Friday, June 14, 2013

Looking for %'s for online vs print serials by subject...

II'm slowly working my way through statistics around our subject funds here at the univ. As budgets are decimated by the big serials deals (disproportionate amount of monies spent on online serials, or even ebooks, most of which are perceived to be STM) our duties to our users, among them specifically leveraging our purchasing power in an equitable way on behalf of our community of users, have become compromised by the political will of our administrators and the big deal. I'm looking for evidence/data that the humanities and social sciences are being gypped, since they are allegedly still heavily print-based. But I'm in search of granular data.
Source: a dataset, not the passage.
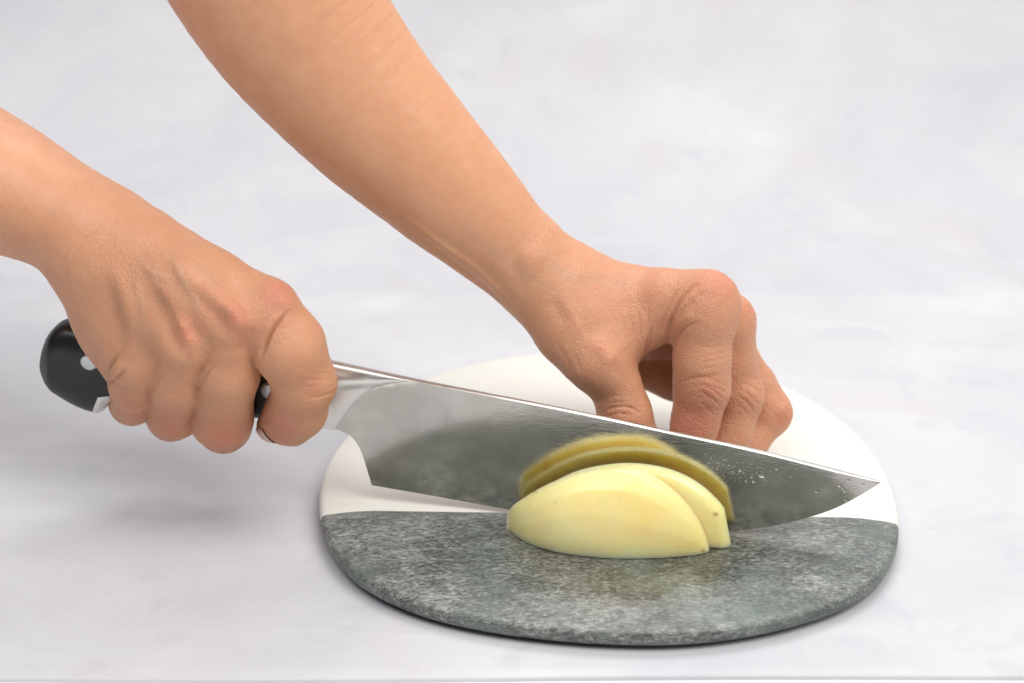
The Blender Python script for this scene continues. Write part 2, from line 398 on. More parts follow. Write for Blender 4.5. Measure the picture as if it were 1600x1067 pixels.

I know I can go through our big deal packages and try and assign titles per subject and percentages per package for each big deal, and then assign for our small packages and one-off titles, but has anyone else done this work? Has anyone done so in pursuit of a different agenda but would be willing to share? Further, has anyone actually done a % breakdown of print vs print+online vs online only by subject such as LC classification? 

I'd like to take pre-existing or and/or newly created data and use it as evidence to force a more equitable distribution of funds, be that based on FTE, Head Count, etc., a breakdown that would respect publishing practices per subject.

Is there anyone out there with this data or knows where it may be found? (and no, I haven't started reviewing LIS databases as yet). And is anyone interested in working on such a research project with me?